▶ [GOAL]
Print, word for word, the opening line of the data below and every line after it through the line that contains "cam.matrix_world = M", but not the pictures.

^^^^^^^^^^^^^^^^

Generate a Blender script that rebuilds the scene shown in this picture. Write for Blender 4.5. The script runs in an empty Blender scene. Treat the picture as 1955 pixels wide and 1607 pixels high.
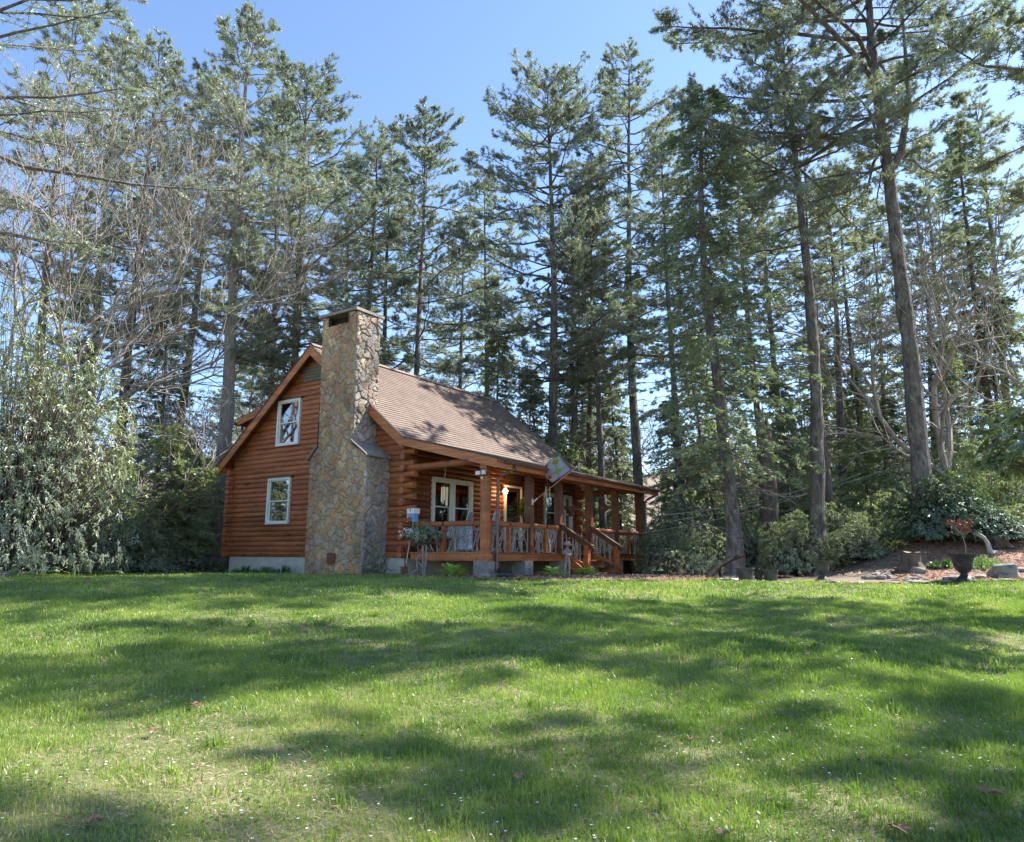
import bpy, math, random
import numpy as np
from math import radians as R, sin, cos, pi

# ------------------------------------------------------------------ camera, sky, sun
scene = bpy.context.scene
CAM = np.array([20.7916, -14.4153, 0.0663])
YAW, PITCH, ROLL, FPX = 0.5957, 0.1849, 0.0054, 1375.93
fw = np.array([-sin(YAW)*cos(PITCH), cos(YAW)*cos(PITCH), sin(PITCH)])
rt = np.array([cos(YAW), sin(YAW), 0.0]); up = np.cross(rt, fw)
rt, up = rt*cos(ROLL)+up*sin(ROLL), -rt*sin(ROLL)+up*cos(ROLL)
from mathutils import Matrix, Vector
cd = bpy.data.cameras.new("camera"); cam = bpy.data.objects.new("camera", cd)
scene.collection.objects.link(cam); scene.camera = cam
cd.sensor_fit = 'HORIZONTAL'; cd.sensor_width = 36; cd.lens = 36*FPX/1955.0
cd.clip_start = 0.05; cd.clip_end = 2000
M = Matrix.Identity(4)
for i in range(3):
    M[i][0], M[i][1], M[i][2], M[i][3] = rt[i], up[i], -fw[i], CAM[i]
cam.matrix_world = M

SUN_A, SUN_E = R(54), R(46)          # azimuth from +x towards +y, elevation
world = bpy.data.worlds.new("World"); scene.world = world; world.use_nodes = True
nt = world.node_tree; bg = nt.nodes["Background"]
sky = nt.nodes.new("ShaderNodeTexSky"); sky.sky_type = 'NISHITA'; sky.sun_disc = False
sky.sun_elevation = SUN_E; sky.sun_rotation = pi/2 - SUN_A
sky.altitude = 1000; sky.air_density = 1.0; sky.dust_density = 0.6; sky.ozone_density = 3.0
nt.links.new(sky.outputs[0], bg.inputs[0]); bg.inputs[1].default_value = 0.11
sl = bpy.data.lights.new("sun", 'SUN'); sl.energy = 5.0; sl.angle = R(0.53); sl.color = (1.0, 0.94, 0.86)
so = bpy.data.objects.new("sun", sl); scene.collection.objects.link(so)
sd = Vector((cos(SUN_A)*cos(SUN_E), sin(SUN_A)*cos(SUN_E), sin(SUN_E)))
so.rotation_euler = sd.to_track_quat('Z', 'Y').to_euler(); so.location = (30, 20, 40)
scene.view_settings.view_transform = 'Standard'; scene.view_settings.look = 'None'
scene.view_settings.gamma = 1; scene.view_settings.exposure = 1.65
scene.cycles.max_bounces = 6; scene.cycles.transparent_max_bounces = 8
scene.cycles.use_adaptive_sampling = True

# ------------------------------------------------------------------ helpers
C = scene.collection
rng = np.random.default_rng(7); random.seed(7)
FH = np.array([-sin(YAW), cos(YAW)]); RH = np.array([cos(YAW), sin(YAW)])

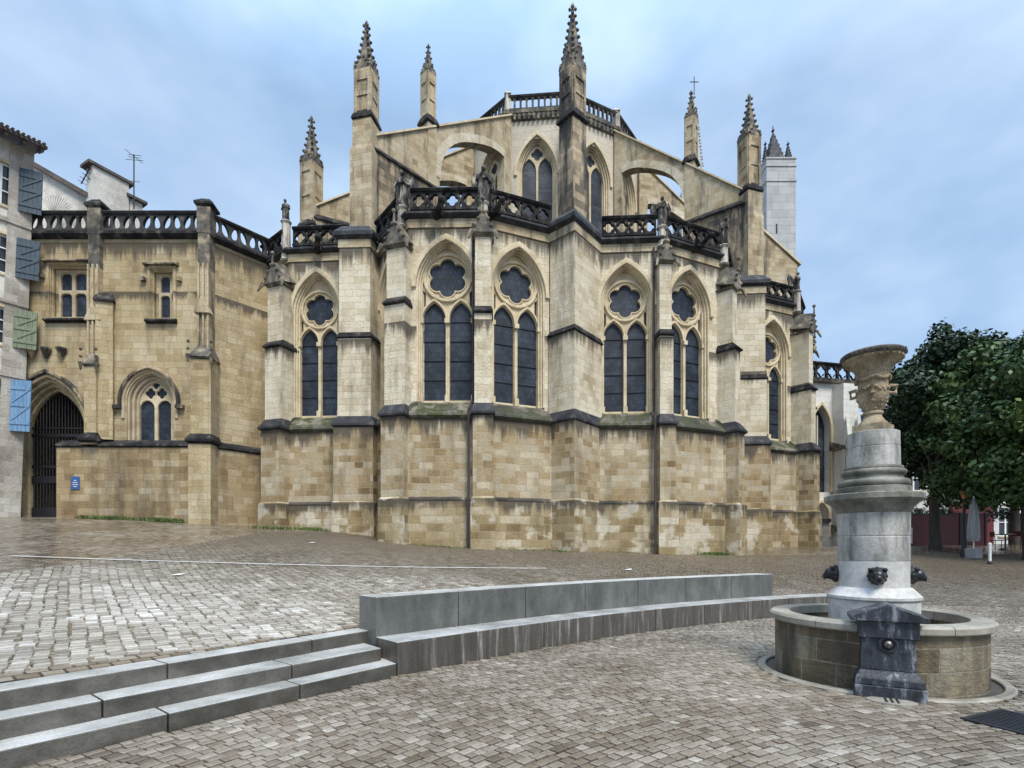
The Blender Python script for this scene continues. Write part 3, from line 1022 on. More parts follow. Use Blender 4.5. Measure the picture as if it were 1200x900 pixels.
def window(fr, uc, parent, z0, hw, zs, rise, hood=True, kind='rose'):
    """a traceried window in a hole of facet fr centred at u = uc"""
    d_in = -0.36
    # stepped mouldings round the opening
    mb = MB()
    if hood:
        a_o = arch(hw + 0.20, zs - 0.05, zs, rise + 0.26)
        a_i = arch(hw + 0.02, zs - 0.05, zs, rise + 0.02)
        fr.put(mb, plate([(x + uc, y) for x, y in a_o] , [], 0.01), d0=0.0) if False else None
        ring = a_o + a_i[::-1]
        fr.put(mb, plate([(x + uc, y) for x, y in ring], (), 0.16, 0.03), d0=0.10)
    for k, (da, dd) in enumerate(((0.0, -0.06), (0.06, -0.17), (0.12, -0.28)) if kind != 'choir' else ((0.0, -0.06), (0.085, -0.17), (0.17, -0.28))):
        o_ = arch(hw + 0.06 - da, z0 - 0.02, zs, (rise + 0.08) * (1 - da * 0.42))
        i_ = arch(hw - 0.085 - da + 0.02, z0 - 0.02, zs, (rise + 0.08) * (1 - (da + 0.07) * 0.42))
        fr.put(mb, plate([(x + uc, y) for x, y in (o_ + i_[::-1])], (), 0.16, 0.03), d0=dd + 0.05)
    hi = hw - (0.20 if kind == 'choir' else 0.13)
    ri = (rise + 0.08) * (1 - 0.22 * 0.42) if kind == 'choir' else rise - 0.10
    win = mb.build('window', M['trim'], parent)
    mb = MB()
    outer = arch(hi + 0.05, z0 - 0.05, zs, ri + 0.06)
    if kind == 'rose':
        lw = hi * 0.432; lc = hi * 0.515
        zl = zs - 1.23; lr = lw * 1.62
        R = hi * 0.91
        zc = zl + lr + R + 0.03
        holes = [arch(lw, z0 + 0.12, zl, lr, uc=s * lc) for s in (-1, 1)]
        holes.append(foil((0, zc), R * 0.50, R * 0.32))
        Ra = (hi * hi + ri * ri) / (2 * hi)
        def edge(z):
            q = max(z - zs, 0)
            return math.sqrt(max(Ra * Ra - q * q, 0)) - (Ra - hi)
        za = zl + lr * 0.75
        for s in (-1, 1):
            zt_ = zc - R * 0.52
            tri = [(s * (edge(zl + lr * .62) - 0.05), zl + lr * 0.62), (s * (edge(zt_) - 0.05), zt_), (s * (R * 0.93), zc - R * 0.60), (s * (lc + lw * 0.78), zl + lr * 0.86)]
            if abs(tri[0][0]) > lc + lw * 0.9 and abs(tri[1][0]) > R * 0.95:
                holes.append(tri)
        fr.put(mb, plate([(x + uc, y) for x, y in outer], [[(x + uc, y) for x, y in h] for h in holes], 0.16, 0.03), d0=d_in)
        # raised mouldings of rose and lancets
        for r_o, r_i, dd in ((R * 1.04, R * 0.90, d_in + 0.09),):
            fr.put(mb, plate([(x + uc, y) for x, y in circ((0, zc), r_o)], [[(x + uc, y) for x, y in circ((0, zc), r_i)]], 0.12, 0.03), d0=dd)
        fo = foil((0, zc), R * 0.50, R * 0.365); fi = foil((0, zc), R * 0.50, R * 0.32)
        fr.put(mb, plate([(x + uc, y) for x, y in fo], [[(x + uc, y) for x, y in fi]], 0.08, 0.0), d0=d_in + 0.045)
        for s in (-1, 1):
            o_ = arch(lw + 0.09, z0 + 0.05, zl, lr + 0.15, uc=s * lc)
            i_ = arch(lw + 0.015, z0 + 0.05, zl, lr + 0.03, uc=s * lc)
            fr.put(mb, plate([(x + uc, y) for x, y in (o_ + i_[::-1])], (), 0.11, 0.025), d0=d_in + 0.075)
        # capitals and shaft
        for u in (-hi + 0.0, 0, hi - 0.0):
            fr.bar(mb, uc + u - 0.10, uc + u + 0.10, zl - 0.14, zl + 0.04, d_in, d_in + 0.17)
            fr.bar(mb, uc + u - 0.09, uc + u + 0.09, z0, z0 + 0.30, d_in, d_in + 0.17)
    elif kind == 'choir':
        lw = hi * 0.43; lc = hi * 0.5
        zl = zs + 0.45; lr = lw * 1.8
        zc = zl + lr + hi * 0.24
        holes = [arch(lw, z0, zl, lr, uc=s * lc) for s in (-1, 1)] + [foil((0, zc), hi * 0.19, hi * 0.18, n=4, rot=0)]
        fr.put(mb, plate([(x + uc, y) for x, y in outer], [[(x + uc, y) for x, y in h] for h in holes], 0.16, 0.025), d0=d_in)
    mb.build('tracery', M['trim'], win)
    mb = MB()
    fr.put(mb, plate([(x + uc, y) for x, y in arch(hi, z0, zs, ri)], (), 0.03), d0=d_in - 0.10)
    mb.build('glass', M['louvre'] if kind == 'choir' else M['glass'], win)
    if kind == 'rose':
        zz = z0 + 0.95
        while zz < zl + 0.1:
            mb = MB()
            fr.bar(mb, uc - hi, uc + hi, zz, zz + 0.028, d_in - 0.099, d_in - 0.065)
            mb.build('glazing_bar', M['iron'], win)
            zz += 0.78
    return win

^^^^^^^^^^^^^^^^

▶ [FINAL RESULT]
Generate a Blender script that rebuilds the scene shown in this picture. Write for Blender 4.5. The script runs in an empty Blender scene. Treat the picture as 1955 pixels wide and 1607 pixels high.
import bpy, math, random
import numpy as np
from math import radians as R, sin, cos, pi

# ------------------------------------------------------------------ camera, sky, sun
scene = bpy.context.scene
CAM = np.array([20.7916, -14.4153, 0.0663])
YAW, PITCH, ROLL, FPX = 0.5957, 0.1849, 0.0054, 1375.93
fw = np.array([-sin(YAW)*cos(PITCH), cos(YAW)*cos(PITCH), sin(PITCH)])
rt = np.array([cos(YAW), sin(YAW), 0.0]); up = np.cross(rt, fw)
rt, up = rt*cos(ROLL)+up*sin(ROLL), -rt*sin(ROLL)+up*cos(ROLL)
from mathutils import Matrix, Vector
cd = bpy.data.cameras.new("camera"); cam = bpy.data.objects.new("camera", cd)
scene.collection.objects.link(cam); scene.camera = cam
cd.sensor_fit = 'HORIZONTAL'; cd.sensor_width = 36; cd.lens = 36*FPX/1955.0
cd.clip_start = 0.05; cd.clip_end = 2000
M = Matrix.Identity(4)
for i in range(3):
    M[i][0], M[i][1], M[i][2], M[i][3] = rt[i], up[i], -fw[i], CAM[i]
cam.matrix_world = M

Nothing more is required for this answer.